Start of Given material

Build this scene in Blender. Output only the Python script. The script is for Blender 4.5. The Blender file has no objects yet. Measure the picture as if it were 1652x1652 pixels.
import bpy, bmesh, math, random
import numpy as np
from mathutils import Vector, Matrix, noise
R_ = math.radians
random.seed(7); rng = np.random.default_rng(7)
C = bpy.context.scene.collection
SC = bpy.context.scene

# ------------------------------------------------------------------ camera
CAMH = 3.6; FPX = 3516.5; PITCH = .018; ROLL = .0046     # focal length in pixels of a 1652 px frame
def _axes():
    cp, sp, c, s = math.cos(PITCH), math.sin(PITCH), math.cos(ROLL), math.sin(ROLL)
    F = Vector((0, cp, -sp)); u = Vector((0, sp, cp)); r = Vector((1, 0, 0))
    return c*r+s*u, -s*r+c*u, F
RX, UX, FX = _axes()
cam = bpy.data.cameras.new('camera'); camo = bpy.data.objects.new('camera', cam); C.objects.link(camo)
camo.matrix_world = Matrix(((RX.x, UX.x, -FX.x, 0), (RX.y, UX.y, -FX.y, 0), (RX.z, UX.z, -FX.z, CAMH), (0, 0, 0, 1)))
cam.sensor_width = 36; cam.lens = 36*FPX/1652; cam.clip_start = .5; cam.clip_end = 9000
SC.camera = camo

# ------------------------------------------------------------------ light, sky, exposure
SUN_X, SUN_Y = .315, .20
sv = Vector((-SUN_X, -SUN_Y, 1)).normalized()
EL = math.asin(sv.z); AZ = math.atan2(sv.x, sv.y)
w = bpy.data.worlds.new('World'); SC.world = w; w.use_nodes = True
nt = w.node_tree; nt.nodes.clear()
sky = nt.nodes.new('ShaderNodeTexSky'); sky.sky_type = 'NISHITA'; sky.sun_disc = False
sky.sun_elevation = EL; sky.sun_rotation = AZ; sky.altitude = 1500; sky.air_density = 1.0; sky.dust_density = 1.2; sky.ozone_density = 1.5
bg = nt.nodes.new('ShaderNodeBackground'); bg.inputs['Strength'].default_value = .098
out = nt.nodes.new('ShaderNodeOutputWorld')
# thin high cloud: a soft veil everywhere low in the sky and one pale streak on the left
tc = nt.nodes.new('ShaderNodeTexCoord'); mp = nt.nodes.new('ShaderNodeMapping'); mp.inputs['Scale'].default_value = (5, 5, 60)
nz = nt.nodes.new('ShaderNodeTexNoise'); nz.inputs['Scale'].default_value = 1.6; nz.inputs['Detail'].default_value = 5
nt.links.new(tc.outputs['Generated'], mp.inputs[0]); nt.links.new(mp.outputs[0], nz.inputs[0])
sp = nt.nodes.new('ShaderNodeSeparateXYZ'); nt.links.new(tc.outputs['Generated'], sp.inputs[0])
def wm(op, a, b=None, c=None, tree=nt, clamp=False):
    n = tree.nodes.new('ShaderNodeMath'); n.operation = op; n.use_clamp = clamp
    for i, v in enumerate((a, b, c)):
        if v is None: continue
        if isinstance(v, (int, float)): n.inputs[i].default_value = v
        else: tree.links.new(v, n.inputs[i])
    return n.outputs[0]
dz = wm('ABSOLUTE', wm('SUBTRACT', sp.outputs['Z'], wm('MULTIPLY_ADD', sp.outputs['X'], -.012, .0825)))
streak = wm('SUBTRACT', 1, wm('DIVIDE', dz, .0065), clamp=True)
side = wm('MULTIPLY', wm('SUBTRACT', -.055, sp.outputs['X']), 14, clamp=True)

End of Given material

> Required work
Reproduce the full listing exactly.

> Exercise output
Build this scene in Blender. Output only the Python script. The script is for Blender 4.5. The Blender file has no objects yet. Measure the picture as if it were 1652x1652 pixels.
import bpy, bmesh, math, random
import numpy as np
from mathutils import Vector, Matrix, noise
R_ = math.radians
random.seed(7); rng = np.random.default_rng(7)
C = bpy.context.scene.collection
SC = bpy.context.scene

# ------------------------------------------------------------------ camera
CAMH = 3.6; FPX = 3516.5; PITCH = .018; ROLL = .0046     # focal length in pixels of a 1652 px frame
def _axes():
    cp, sp, c, s = math.cos(PITCH), math.sin(PITCH), math.cos(ROLL), math.sin(ROLL)
    F = Vector((0, cp, -sp)); u = Vector((0, sp, cp)); r = Vector((1, 0, 0))
    return c*r+s*u, -s*r+c*u, F
RX, UX, FX = _axes()
cam = bpy.data.cameras.new('camera'); camo = bpy.data.objects.new('camera', cam); C.objects.link(camo)
camo.matrix_world = Matrix(((RX.x, UX.x, -FX.x, 0), (RX.y, UX.y, -FX.y, 0), (RX.z, UX.z, -FX.z, CAMH), (0, 0, 0, 1)))
cam.sensor_width = 36; cam.lens = 36*FPX/1652; cam.clip_start = .5; cam.clip_end = 9000
SC.camera = camo

# ------------------------------------------------------------------ light, sky, exposure
SUN_X, SUN_Y = .315, .20
sv = Vector((-SUN_X, -SUN_Y, 1)).normalized()
EL = math.asin(sv.z); AZ = math.atan2(sv.x, sv.y)
w = bpy.data.worlds.new('World'); SC.world = w; w.use_nodes = True
nt = w.node_tree; nt.nodes.clear()
sky = nt.nodes.new('ShaderNodeTexSky'); sky.sky_type = 'NISHITA'; sky.sun_disc = False
sky.sun_elevation = EL; sky.sun_rotation = AZ; sky.altitude = 1500; sky.air_density = 1.0; sky.dust_density = 1.2; sky.ozone_density = 1.5
bg = nt.nodes.new('ShaderNodeBackground'); bg.inputs['Strength'].default_value = .098
out = nt.nodes.new('ShaderNodeOutputWorld')
# thin high cloud: a soft veil everywhere low in the sky and one pale streak on the left
tc = nt.nodes.new('ShaderNodeTexCoord'); mp = nt.nodes.new('ShaderNodeMapping'); mp.inputs['Scale'].default_value = (5, 5, 60)
nz = nt.nodes.new('ShaderNodeTexNoise'); nz.inputs['Scale'].default_value = 1.6; nz.inputs['Detail'].default_value = 5
nt.links.new(tc.outputs['Generated'], mp.inputs[0]); nt.links.new(mp.outputs[0], nz.inputs[0])
sp = nt.nodes.new('ShaderNodeSeparateXYZ'); nt.links.new(tc.outputs['Generated'], sp.inputs[0])
def wm(op, a, b=None, c=None, tree=nt, clamp=False):
    n = tree.nodes.new('ShaderNodeMath'); n.operation = op; n.use_clamp = clamp
    for i, v in enumerate((a, b, c)):
        if v is None: continue
        if isinstance(v, (int, float)): n.inputs[i].default_value = v
        else: tree.links.new(v, n.inputs[i])
    return n.outputs[0]
dz = wm('ABSOLUTE', wm('SUBTRACT', sp.outputs['Z'], wm('MULTIPLY_ADD', sp.outputs['X'], -.012, .0825)))
streak = wm('SUBTRACT', 1, wm('DIVIDE', dz, .0065), clamp=True)
side = wm('MULTIPLY', wm('SUBTRACT', -.055, sp.outputs['X']), 14, clamp=True)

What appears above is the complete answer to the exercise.